Dec 12, 2008 03:13
I hate comparing.
Especially comparing myself to other people make me annoyed and a feeling of a uncompleted life.
Ingrid lives a busy and exciting life, traveling everywhere.
I rarely see Tom anymore, cause he is totally obsessed with his girlfriend.
Knut's at work, which I think he likes too or doing anything he wants at home.
Is there only my life that seems a bit pointless?
From my point of view I got:
Bad economy, boring social unless beer is included, no boyfriend.... I could go on and on.
I want to travel... to South Africa or Russia or maybe just a trip to Amsterdam
I want to buy a dinner that actually tastes something different
I want to be loved too, to have this obsessions that makes me happy.
But the only thing I get is high power bills, hightened roomrent and messy people I live with.
Mom did lots of comparing when I was younger... Look at Natalias kids, they are going to be doctors and vets. I tried to do good work at school... not cause I liked it or I didn't like to be with friends, but cause of not dissapointing mom.
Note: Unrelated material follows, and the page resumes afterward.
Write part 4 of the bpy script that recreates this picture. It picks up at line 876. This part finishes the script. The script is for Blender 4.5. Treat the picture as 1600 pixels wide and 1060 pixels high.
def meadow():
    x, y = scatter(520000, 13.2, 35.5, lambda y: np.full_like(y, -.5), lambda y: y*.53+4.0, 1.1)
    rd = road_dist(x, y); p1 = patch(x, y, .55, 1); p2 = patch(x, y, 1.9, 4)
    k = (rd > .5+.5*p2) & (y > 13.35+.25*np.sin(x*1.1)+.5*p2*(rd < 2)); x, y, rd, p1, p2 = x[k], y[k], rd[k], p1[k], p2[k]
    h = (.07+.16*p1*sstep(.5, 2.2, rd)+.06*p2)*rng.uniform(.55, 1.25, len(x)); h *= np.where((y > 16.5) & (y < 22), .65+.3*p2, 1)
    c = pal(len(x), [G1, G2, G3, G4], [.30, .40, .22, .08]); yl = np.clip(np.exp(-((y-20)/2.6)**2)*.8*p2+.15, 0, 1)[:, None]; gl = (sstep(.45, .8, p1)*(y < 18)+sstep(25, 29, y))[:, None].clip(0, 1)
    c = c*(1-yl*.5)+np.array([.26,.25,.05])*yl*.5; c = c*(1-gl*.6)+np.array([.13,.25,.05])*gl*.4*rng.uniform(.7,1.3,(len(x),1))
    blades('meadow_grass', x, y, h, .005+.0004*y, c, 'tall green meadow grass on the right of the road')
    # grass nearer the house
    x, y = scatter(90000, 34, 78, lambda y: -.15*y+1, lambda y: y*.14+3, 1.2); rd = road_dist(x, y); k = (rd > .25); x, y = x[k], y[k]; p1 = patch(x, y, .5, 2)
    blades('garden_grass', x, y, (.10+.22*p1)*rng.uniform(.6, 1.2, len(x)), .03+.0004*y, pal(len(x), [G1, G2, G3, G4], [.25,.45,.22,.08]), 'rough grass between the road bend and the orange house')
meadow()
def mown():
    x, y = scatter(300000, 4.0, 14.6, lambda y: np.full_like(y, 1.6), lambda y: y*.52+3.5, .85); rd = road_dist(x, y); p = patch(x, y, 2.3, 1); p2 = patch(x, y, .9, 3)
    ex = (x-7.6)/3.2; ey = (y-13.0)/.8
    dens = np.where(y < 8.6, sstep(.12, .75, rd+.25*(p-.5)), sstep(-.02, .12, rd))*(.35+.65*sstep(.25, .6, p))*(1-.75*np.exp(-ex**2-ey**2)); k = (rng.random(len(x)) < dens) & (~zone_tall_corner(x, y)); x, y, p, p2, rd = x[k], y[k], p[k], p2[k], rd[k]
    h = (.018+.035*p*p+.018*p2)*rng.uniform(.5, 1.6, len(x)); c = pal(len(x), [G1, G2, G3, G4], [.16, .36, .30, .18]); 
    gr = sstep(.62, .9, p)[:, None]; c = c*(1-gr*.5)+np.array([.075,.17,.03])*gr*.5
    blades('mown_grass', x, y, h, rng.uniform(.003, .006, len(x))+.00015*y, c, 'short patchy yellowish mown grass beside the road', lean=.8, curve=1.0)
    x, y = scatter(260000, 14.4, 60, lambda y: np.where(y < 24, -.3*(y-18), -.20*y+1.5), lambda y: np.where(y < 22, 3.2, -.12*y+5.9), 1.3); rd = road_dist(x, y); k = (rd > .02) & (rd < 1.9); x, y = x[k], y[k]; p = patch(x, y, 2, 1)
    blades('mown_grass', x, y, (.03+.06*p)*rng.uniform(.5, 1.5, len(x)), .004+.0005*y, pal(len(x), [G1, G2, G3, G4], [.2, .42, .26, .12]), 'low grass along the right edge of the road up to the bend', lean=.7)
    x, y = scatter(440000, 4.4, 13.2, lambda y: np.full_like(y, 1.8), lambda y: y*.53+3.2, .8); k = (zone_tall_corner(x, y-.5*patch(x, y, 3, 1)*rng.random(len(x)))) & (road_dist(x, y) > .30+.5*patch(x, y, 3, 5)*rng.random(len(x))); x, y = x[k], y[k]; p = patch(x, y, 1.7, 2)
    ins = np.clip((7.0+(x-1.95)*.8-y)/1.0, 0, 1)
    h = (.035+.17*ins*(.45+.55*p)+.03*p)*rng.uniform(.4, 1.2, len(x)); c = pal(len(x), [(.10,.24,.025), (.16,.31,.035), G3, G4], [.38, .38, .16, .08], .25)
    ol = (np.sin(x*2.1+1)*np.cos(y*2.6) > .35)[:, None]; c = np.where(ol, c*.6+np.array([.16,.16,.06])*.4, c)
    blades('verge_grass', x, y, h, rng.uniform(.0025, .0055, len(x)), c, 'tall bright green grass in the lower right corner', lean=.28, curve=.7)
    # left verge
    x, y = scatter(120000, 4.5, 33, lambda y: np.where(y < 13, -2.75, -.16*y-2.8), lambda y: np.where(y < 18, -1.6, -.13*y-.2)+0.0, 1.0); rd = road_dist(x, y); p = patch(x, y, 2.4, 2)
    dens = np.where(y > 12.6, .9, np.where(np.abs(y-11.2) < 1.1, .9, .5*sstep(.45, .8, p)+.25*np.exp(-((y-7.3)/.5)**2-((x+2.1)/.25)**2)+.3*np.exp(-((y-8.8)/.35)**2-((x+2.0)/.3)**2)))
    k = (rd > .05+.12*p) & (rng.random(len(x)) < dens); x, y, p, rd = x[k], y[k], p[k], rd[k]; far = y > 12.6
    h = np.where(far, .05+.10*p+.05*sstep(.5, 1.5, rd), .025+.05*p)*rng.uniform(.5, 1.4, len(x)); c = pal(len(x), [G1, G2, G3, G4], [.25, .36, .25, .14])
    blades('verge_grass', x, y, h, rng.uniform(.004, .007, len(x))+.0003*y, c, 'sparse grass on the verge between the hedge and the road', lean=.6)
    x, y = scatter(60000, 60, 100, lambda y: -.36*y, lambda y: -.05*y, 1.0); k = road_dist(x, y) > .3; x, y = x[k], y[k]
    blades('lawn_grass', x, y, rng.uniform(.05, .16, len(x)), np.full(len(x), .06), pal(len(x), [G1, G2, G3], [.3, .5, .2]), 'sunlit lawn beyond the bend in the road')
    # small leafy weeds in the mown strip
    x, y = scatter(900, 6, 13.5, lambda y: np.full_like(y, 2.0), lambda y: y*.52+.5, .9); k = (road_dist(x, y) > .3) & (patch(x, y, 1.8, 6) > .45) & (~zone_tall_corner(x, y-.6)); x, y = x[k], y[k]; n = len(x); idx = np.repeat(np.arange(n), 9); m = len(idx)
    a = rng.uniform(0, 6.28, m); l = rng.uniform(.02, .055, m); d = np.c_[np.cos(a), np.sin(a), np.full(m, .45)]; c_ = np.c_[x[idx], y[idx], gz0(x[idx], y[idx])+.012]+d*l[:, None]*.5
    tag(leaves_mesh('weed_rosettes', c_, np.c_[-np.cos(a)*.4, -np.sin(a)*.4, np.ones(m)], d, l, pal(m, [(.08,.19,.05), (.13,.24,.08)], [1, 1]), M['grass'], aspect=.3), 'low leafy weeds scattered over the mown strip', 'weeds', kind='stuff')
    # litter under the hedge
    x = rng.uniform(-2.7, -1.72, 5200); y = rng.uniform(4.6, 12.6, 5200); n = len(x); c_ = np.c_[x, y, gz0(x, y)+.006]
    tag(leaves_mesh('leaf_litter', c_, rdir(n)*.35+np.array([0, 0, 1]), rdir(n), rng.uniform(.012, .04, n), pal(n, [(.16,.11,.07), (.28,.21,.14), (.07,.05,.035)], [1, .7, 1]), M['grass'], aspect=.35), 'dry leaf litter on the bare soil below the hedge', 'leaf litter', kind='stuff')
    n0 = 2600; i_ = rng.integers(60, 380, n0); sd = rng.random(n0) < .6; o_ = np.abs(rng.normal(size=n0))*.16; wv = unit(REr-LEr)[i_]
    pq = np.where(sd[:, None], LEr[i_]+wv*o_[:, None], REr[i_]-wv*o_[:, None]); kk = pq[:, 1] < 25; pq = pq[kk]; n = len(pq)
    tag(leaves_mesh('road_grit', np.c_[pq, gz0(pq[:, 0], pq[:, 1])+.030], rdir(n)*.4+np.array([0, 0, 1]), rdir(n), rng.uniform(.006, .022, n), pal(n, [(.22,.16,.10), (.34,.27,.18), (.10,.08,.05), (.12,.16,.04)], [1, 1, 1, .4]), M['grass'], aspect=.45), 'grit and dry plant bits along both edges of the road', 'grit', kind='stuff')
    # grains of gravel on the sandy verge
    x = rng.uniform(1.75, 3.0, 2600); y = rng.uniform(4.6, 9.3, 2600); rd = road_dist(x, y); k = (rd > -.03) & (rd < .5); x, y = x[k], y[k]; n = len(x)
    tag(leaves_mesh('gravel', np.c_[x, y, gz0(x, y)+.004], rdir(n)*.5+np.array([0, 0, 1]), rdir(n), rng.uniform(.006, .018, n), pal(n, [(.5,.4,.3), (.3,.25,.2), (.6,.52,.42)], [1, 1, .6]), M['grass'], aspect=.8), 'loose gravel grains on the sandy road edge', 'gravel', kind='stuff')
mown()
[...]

I did it for a long time. After a while I even start lying to her about my grades, just to not to see her saddened expression.
Today I feel like a moron, living in cold room in a dull city. Welcome to my life, lets compare it with someone else, who is much funnier....
I'll add a more happy song to this miserable diary.
And btw... I'm thinking about stop writing here, I don't get any fun from it anymore.